* _DATASET EXCERPT_
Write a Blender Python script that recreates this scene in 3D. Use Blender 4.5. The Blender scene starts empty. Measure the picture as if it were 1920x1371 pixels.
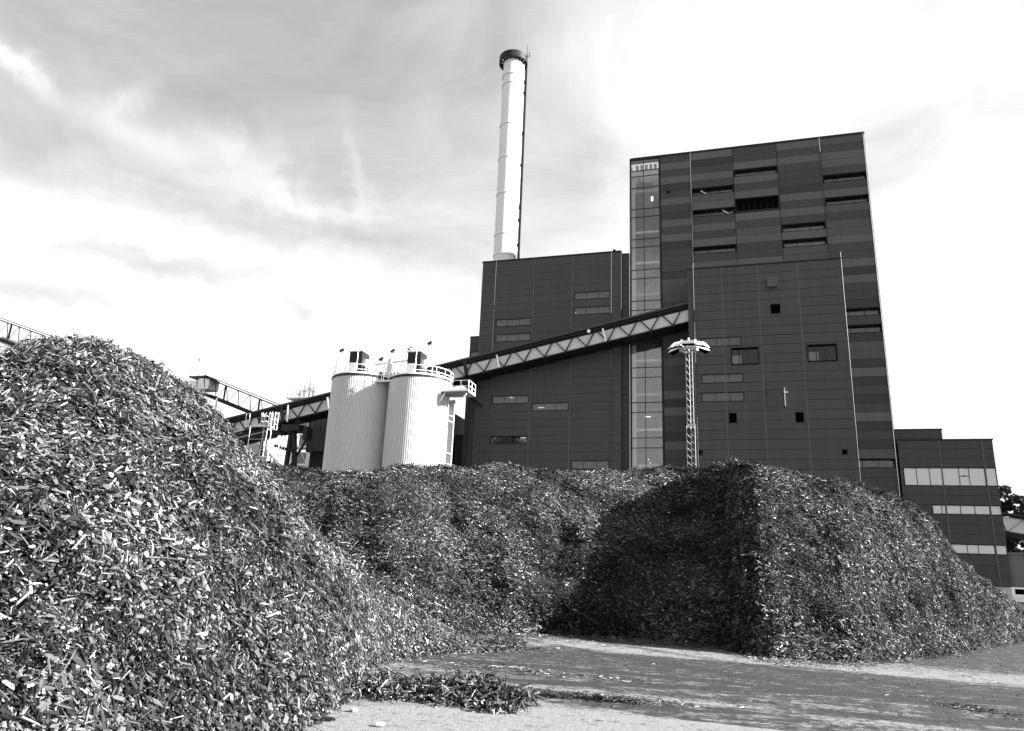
import bpy, math, random
import numpy as np
from mathutils import Vector, Matrix, noise as mnoise
random.seed(7); rng = np.random.default_rng(7)
scene = bpy.context.scene
C = scene.collection

# ------------------------------------------------------------------ camera, sky, sun, exposure
YAW, PITCH, ROLL = math.radians(16.762), math.radians(15.691), math.radians(2.4386)
CZ = 1.7
def cam_axes():
    cy, sy, cp, sp = math.cos(YAW), math.sin(YAW), math.cos(PITCH), math.sin(PITCH)
    f = np.array([-sy*cp, cy*cp, sp]); r = np.array([cy, sy, 0.]); u = np.cross(r, f)
    cr, sr = math.cos(ROLL), math.sin(ROLL)
    return cr*r+sr*u, -sr*r+cr*u, f
RT, UP, FW = cam_axes()
cam_d = bpy.data.cameras.new('camera'); cam = bpy.data.objects.new('camera', cam_d); C.objects.link(cam)
cam_d.sensor_width = 36; cam_d.lens = 1363.57/1920*36; cam_d.clip_start = .1; cam_d.clip_end = 6000
m = Matrix.Identity(4)
for i in range(3):
    m[i][0] = RT[i]; m[i][1] = UP[i]; m[i][2] = -FW[i]
m.translation = (0, 0, CZ); cam.matrix_world = m
scene.camera = cam
scene.view_settings.view_transform = 'Standard'; scene.view_settings.look = 'None'
scene.view_settings.gamma = 1; scene.view_settings.exposure = 2.6
scene.view_settings.use_curve_mapping = False
scene.render.engine = 'CYCLES'
scene.cycles.max_bounces = 6; scene.cycles.transparent_max_bounces = 12
scene.cycles.use_denoising = True

SUN_AZ, SUN_EL = math.radians(89.8), math.radians(22.0)      # azimuth clockwise from +Y
SUN = Vector((math.sin(SUN_AZ)*math.cos(SUN_EL), math.cos(SUN_AZ)*math.cos(SUN_EL), math.sin(SUN_EL)))
ld = bpy.data.lights.new('sun', 'SUN'); ld.energy = 5.0; ld.angle = math.radians(.5); ld.color = (1, .995, .985)
lo = bpy.data.objects.new('sun', ld); C.objects.link(lo)
lo.rotation_euler = (-SUN).to_track_quat('-Z', 'Y').to_euler()

def ND(nt, typ, ins=None, **kw):
    n = nt.nodes.new(typ)
    for k, v in kw.items(): setattr(n, k, v)
    for k, v in (ins or {}).items():
        if isinstance(v, bpy.types.NodeSocket): nt.links.new(v, n.inputs[k])
        else: n.inputs[k].default_value = v
    return n
def MATH(nt, op, a, b=None, c=None, clamp=False):
    n = nt.nodes.new('ShaderNodeMath'); n.operation = op; n.use_clamp = clamp
    for i, v in enumerate((a, b, c)):
        if v is None: continue
        if isinstance(v, bpy.types.NodeSocket): nt.links.new(v, n.inputs[i])
        else: n.inputs[i].default_value = v
    return n.outputs[0]
def SMOOTH(nt, x, a, b, o0=0., o1=1.):
    n = nt.nodes.new('ShaderNodeMapRange'); n.interpolation_type = 'SMOOTHSTEP'
    nt.links.new(x, n.inputs['Value'])
    n.inputs['From Min'].default_value = a; n.inputs['From Max'].default_value = b
    n.inputs['To Min'].default_value = o0; n.inputs['To Max'].default_value = o1
    return n.outputs[0]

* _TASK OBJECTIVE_
Write out an exact copy of the listing, first line through the line containing "C = scene.collection", with the pictures left out.

* _FINISHED ANSWER_
Write a Blender Python script that recreates this scene in 3D. Use Blender 4.5. The Blender scene starts empty. Measure the picture as if it were 1920x1371 pixels.
import bpy, math, random
import numpy as np
from mathutils import Vector, Matrix, noise as mnoise
random.seed(7); rng = np.random.default_rng(7)
scene = bpy.context.scene
C = scene.collection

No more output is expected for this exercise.